Given task
All of the data that follows should be retyped exactly, please, except the pictures.

Data block
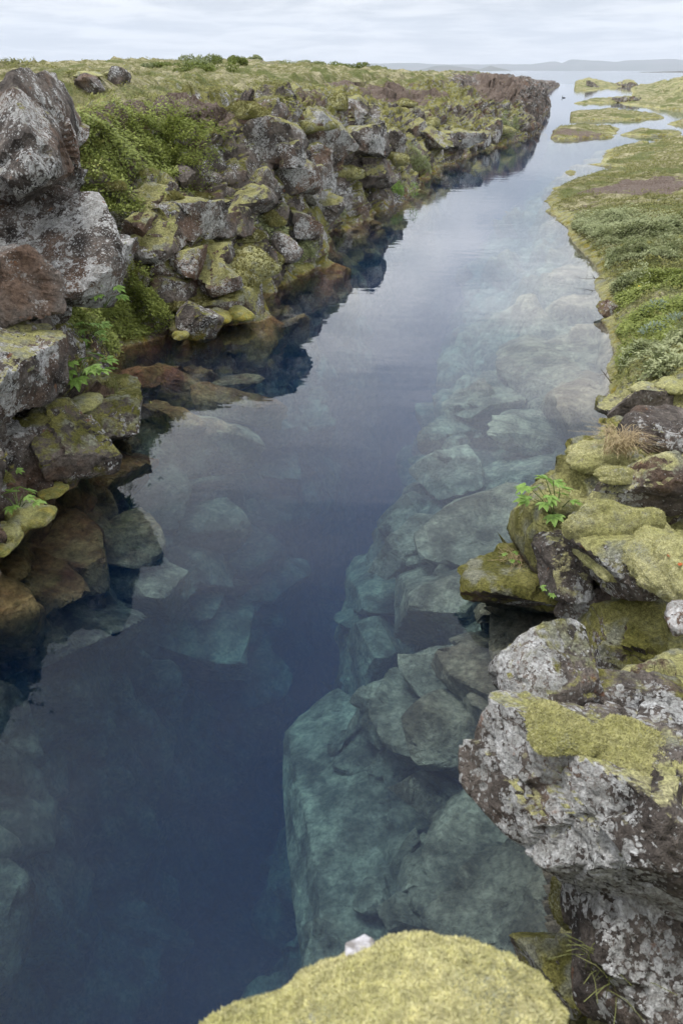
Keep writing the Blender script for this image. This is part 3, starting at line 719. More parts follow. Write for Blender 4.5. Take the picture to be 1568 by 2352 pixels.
# --- left mid cliff blocks (parts of the cliff)
blocks = [(325, 525, 70, 100, .5, 0), (390, 520, 120, 120, .5, .0), (458, 495, 100, 110, .9, .0), (508, 515, 90, 110, .1, .5), (345, 470, 70, 60, .3, 0), (560, 470, 80, 60, .1, .3), (600, 430, 70, 80, .2, .4), (650, 420, 90, 80, .5, 0), (700, 430, 90, 90, .7, 0), (610, 330, 90, 110, .3, .3), (660, 350, 70, 80, .4, 0), (740, 480, 70, 90, .8, 0), (690, 520, 70, 60, .4, 0), (820, 330, 80, 70, .6, 0), (850, 290, 70, 60, .4, 0), (745, 310, 90, 90, .7, 0), (640, 500, 60, 50, .2, 0), (800, 265, 80, 50, .4, 0), (865, 405, 75, 55, .0, .5), (845, 375, 40, 40, .0, .5), (905, 330, 50, 60, .5, 0), (990, 320, 60, 40, .8, 0), (1050, 320, 60, 40, .8, 0), (1105, 320, 50, 40, .7, 0), (960, 300, 50, 40, .3, 0), (1130, 300, 40, 40, .5, 0), (410, 660, 80, 60, .2, 0), (490, 640, 80, 70, .3, 0), (600, 600, 80, 60, .2, 0), (430, 600, 80, 60, .3, 0), (500, 585, 80, 60, .3, 0), (640, 560, 70, 60, .2, 0)]
for i, (X, Y, w, h, li, ba) in enumerate(blocks):
    place_rock(X, Y, w, h, .9, 60 + i, 4, name='rock', parent=cliff, moss=.12, tone=.5, lichen=li, bare=ba, rot=rnd.uniform(-1, 1), planes=rnd.choice((7, 9, 11)))
place_rock(425, 400, 48, 42, .9, 100, 4, bare=.8, nomoss=.9, label='lone pinkish grey angular stone standing on the ledge under the green slope', planes=7, sink=-.5)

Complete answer
Keep writing the Blender script for this image. This is part 3, starting at line 719. More parts follow. Write for Blender 4.5. Take the picture to be 1568 by 2352 pixels.
# --- left mid cliff blocks (parts of the cliff)
blocks = [(325, 525, 70, 100, .5, 0), (390, 520, 120, 120, .5, .0), (458, 495, 100, 110, .9, .0), (508, 515, 90, 110, .1, .5), (345, 470, 70, 60, .3, 0), (560, 470, 80, 60, .1, .3), (600, 430, 70, 80, .2, .4), (650, 420, 90, 80, .5, 0), (700, 430, 90, 90, .7, 0), (610, 330, 90, 110, .3, .3), (660, 350, 70, 80, .4, 0), (740, 480, 70, 90, .8, 0), (690, 520, 70, 60, .4, 0), (820, 330, 80, 70, .6, 0), (850, 290, 70, 60, .4, 0), (745, 310, 90, 90, .7, 0), (640, 500, 60, 50, .2, 0), (800, 265, 80, 50, .4, 0), (865, 405, 75, 55, .0, .5), (845, 375, 40, 40, .0, .5), (905, 330, 50, 60, .5, 0), (990, 320, 60, 40, .8, 0), (1050, 320, 60, 40, .8, 0), (1105, 320, 50, 40, .7, 0), (960, 300, 50, 40, .3, 0), (1130, 300, 40, 40, .5, 0), (410, 660, 80, 60, .2, 0), (490, 640, 80, 70, .3, 0), (600, 600, 80, 60, .2, 0), (430, 600, 80, 60, .3, 0), (500, 585, 80, 60, .3, 0), (640, 560, 70, 60, .2, 0)]
for i, (X, Y, w, h, li, ba) in enumerate(blocks):
    place_rock(X, Y, w, h, .9, 60 + i, 4, name='rock', parent=cliff, moss=.12, tone=.5, lichen=li, bare=ba, rot=rnd.uniform(-1, 1), planes=rnd.choice((7, 9, 11)))
place_rock(425, 400, 48, 42, .9, 100, 4, bare=.8, nomoss=.9, label='lone pinkish grey angular stone standing on the ledge under the green slope', planes=7, sink=-.5)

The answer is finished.